05 April 2006

The Coming End to Uncle Sam's Economic Ponzi Scheme?

Evidence continues to mount showing that the world has begun to run out of patience bankrolling Uncle Sam. On every relevant financial front - housing, oil, and debt - the news coming out of Sam's Plantation looks bleak.

With a federal debt of $8,384,958,789,853 and public debt dwarfing that breathtaking amount, Sam has maintained its profligate behavior. It has done so firstly by conspiring with the Saudis to make the petrodollar the only currency that can buy oil. This opportunity afforded Uncle Sam an incomparable incentive to leverage their currency's unique position into becoming the world's foremost a loan shark - forcing nations to send goods to the Plantation in exchange for dollars to buy oil.
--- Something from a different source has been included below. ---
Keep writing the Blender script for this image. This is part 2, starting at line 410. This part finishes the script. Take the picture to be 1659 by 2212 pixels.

But with the new Iranian oil bourse, the noose has loosened. Nations can now aquire oil with the more secure Euro instead of the dollar. This move undercuts Uncle Sam's debt-leverage scheme and contains the potential to precipitate a massive downward fall in the Greenback's value (the real reason for the coming attack on Iran).

We have other reasons to fear the coming economic collapse. Another pillar of Uncle Sam's fiscal shell game - the creation of fake money through real estate appreciation - stands on the precipice of collapse, too. Neil Irwin reports in today's Washington Post:
The U.S. economy is more dependent on housing than it has been in a half-century, as the sector fuels consumer spending and has accounted for nearly three-quarters of the nation's job growth in the past five years.
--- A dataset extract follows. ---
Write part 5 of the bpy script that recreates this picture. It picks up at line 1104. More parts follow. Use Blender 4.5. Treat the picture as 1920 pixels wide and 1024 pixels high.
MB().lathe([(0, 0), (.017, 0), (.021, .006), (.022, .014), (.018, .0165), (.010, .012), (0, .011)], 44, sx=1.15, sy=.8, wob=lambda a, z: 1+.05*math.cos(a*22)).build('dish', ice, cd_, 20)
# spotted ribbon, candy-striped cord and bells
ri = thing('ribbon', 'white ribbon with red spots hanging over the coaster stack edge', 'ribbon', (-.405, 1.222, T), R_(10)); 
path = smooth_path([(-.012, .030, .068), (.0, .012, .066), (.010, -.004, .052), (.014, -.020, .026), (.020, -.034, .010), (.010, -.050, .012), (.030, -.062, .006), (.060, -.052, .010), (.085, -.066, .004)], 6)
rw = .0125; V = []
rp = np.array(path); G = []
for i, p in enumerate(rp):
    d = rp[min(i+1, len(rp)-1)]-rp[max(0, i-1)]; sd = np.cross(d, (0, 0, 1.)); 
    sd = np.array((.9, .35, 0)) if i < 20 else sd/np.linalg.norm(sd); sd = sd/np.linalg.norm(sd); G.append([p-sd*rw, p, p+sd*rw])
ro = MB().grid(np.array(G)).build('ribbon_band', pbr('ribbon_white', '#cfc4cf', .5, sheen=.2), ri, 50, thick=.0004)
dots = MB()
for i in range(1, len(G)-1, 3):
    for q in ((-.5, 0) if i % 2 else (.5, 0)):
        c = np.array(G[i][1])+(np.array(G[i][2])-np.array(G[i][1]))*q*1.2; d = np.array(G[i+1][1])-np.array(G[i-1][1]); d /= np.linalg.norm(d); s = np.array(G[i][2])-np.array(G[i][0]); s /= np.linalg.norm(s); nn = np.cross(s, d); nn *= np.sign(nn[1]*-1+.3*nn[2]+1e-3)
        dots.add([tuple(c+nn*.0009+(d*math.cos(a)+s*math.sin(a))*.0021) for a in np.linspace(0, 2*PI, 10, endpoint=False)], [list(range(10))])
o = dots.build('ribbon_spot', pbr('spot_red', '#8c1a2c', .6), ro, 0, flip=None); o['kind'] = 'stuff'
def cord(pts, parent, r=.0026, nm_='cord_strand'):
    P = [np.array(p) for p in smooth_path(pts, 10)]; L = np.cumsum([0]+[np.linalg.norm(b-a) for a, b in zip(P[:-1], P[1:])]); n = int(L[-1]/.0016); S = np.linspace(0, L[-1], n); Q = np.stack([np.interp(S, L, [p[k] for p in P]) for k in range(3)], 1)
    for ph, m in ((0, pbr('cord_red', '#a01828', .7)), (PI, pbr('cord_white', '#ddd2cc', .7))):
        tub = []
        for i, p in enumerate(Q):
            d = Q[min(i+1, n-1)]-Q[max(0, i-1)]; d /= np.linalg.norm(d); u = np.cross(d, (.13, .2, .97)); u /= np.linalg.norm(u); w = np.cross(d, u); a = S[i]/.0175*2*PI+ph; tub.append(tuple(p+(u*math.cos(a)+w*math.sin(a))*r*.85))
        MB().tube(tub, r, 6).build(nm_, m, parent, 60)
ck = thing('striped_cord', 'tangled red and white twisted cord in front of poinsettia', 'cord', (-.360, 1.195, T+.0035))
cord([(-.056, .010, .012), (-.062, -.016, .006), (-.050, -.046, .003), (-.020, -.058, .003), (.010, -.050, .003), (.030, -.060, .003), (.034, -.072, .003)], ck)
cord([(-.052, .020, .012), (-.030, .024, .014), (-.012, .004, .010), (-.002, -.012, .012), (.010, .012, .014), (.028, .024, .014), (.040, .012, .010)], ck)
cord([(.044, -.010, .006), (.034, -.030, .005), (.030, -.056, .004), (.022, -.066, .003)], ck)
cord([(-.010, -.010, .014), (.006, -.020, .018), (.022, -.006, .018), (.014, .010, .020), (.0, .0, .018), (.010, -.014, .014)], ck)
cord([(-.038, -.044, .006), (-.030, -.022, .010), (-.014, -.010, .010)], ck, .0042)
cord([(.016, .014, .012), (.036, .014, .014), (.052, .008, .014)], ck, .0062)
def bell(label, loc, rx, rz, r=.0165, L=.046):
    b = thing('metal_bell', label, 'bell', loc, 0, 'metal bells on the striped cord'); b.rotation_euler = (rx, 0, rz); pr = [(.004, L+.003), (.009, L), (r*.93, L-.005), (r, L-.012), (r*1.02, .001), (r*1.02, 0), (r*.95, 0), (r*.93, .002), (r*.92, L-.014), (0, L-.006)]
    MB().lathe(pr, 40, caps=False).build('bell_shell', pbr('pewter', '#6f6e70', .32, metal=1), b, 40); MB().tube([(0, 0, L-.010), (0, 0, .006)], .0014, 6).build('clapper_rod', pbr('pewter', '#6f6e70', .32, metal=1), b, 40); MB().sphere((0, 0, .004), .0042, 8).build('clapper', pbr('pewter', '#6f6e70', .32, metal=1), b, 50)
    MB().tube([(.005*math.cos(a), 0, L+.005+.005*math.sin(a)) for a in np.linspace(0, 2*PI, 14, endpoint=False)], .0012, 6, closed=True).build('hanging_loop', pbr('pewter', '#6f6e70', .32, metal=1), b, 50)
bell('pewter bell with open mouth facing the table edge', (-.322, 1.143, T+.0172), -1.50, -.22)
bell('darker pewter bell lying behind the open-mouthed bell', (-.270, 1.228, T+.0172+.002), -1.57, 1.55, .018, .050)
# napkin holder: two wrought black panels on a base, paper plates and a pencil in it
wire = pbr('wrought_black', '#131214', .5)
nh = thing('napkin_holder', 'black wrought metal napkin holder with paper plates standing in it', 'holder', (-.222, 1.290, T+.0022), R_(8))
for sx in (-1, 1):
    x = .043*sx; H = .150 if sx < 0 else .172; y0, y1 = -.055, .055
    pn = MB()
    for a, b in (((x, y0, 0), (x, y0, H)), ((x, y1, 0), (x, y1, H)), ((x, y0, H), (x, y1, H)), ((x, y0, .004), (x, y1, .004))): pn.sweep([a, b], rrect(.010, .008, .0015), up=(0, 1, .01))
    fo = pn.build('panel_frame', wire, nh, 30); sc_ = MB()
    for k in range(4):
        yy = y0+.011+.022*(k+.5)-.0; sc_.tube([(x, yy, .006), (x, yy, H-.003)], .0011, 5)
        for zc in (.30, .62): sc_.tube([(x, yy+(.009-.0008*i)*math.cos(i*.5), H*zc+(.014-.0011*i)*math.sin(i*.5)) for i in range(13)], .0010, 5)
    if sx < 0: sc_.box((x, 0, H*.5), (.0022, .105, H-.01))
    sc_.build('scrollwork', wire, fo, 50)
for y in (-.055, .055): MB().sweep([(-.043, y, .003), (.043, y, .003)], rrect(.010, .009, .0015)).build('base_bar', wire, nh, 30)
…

As a result, economists worry that the housing slowdown that began late last year could hurt the broader economy more than past real estate downturns, although other parts of the economy appear to be accelerating.

What makes the real estate boom of the past decade unusual is that its effects have reverberated far beyond closely related sectors such as construction, driving sales in places as varied as furniture stores and motorcycle showrooms, especially in the Washington area and others where home prices have soared particularly rapidly.
When the real estate market wanes and nation's no longer must abide by Uncle Sam's debt-leverage scheme to buy oil, that's bad enough.

Uncle Sam predicates its whole economic policy on the willingness of others to finance a culture of wastefullness, greed, and debt. Japan, China, and the oil producing countries of the world have used dollars accumulated through trade or oil sales to buy US Government Bonds. But they, too, are moving away from this policy as Steve Johnson details in today's Financial Times:
The US dollar fell sharply on Tuesday, hitting a 10-week low against the euro, in spite of the absence of any overwhelming catalyst for the sell-off. The euro hit a record high against the yen.

Two major explanations were advanced for the dollar’s initial slide. One was a return of fears that Asian and Middle Eastern central banks may be about to diversify their reserves out of the dollar, re-opening the debate over the funding of the vast US current account deficit.

Cheng Siwei, a vice-chief of China’s National People’s Congress, started the ball rolling, saying: "China can stop buying dollar-denominated bonds, increase buying of US products and gradually reduce its holdings of US bonds..."

However, just hours later, Kuwait and Qatar joined the United Arab Emirates in suggesting that they might buy more euros, at the expense of the dollar....

Hans Redeker, head of currency strategy at BNP Paribas, argued that the comments were indicative of how the region’s private investors and government-run investment funds, which together carry much more clout, may act in the future.
Especially when one considers the voracious racism demonstrated by Uncle Sam's henchmen during the Dubai Port deal and China's effort to buy Unocal, one can easily imagine a scenario where racism further induces foreign governments cut off their aid to Uncle Sam, thereby accelerating and intensifying the downward spiral of Sam's economic future.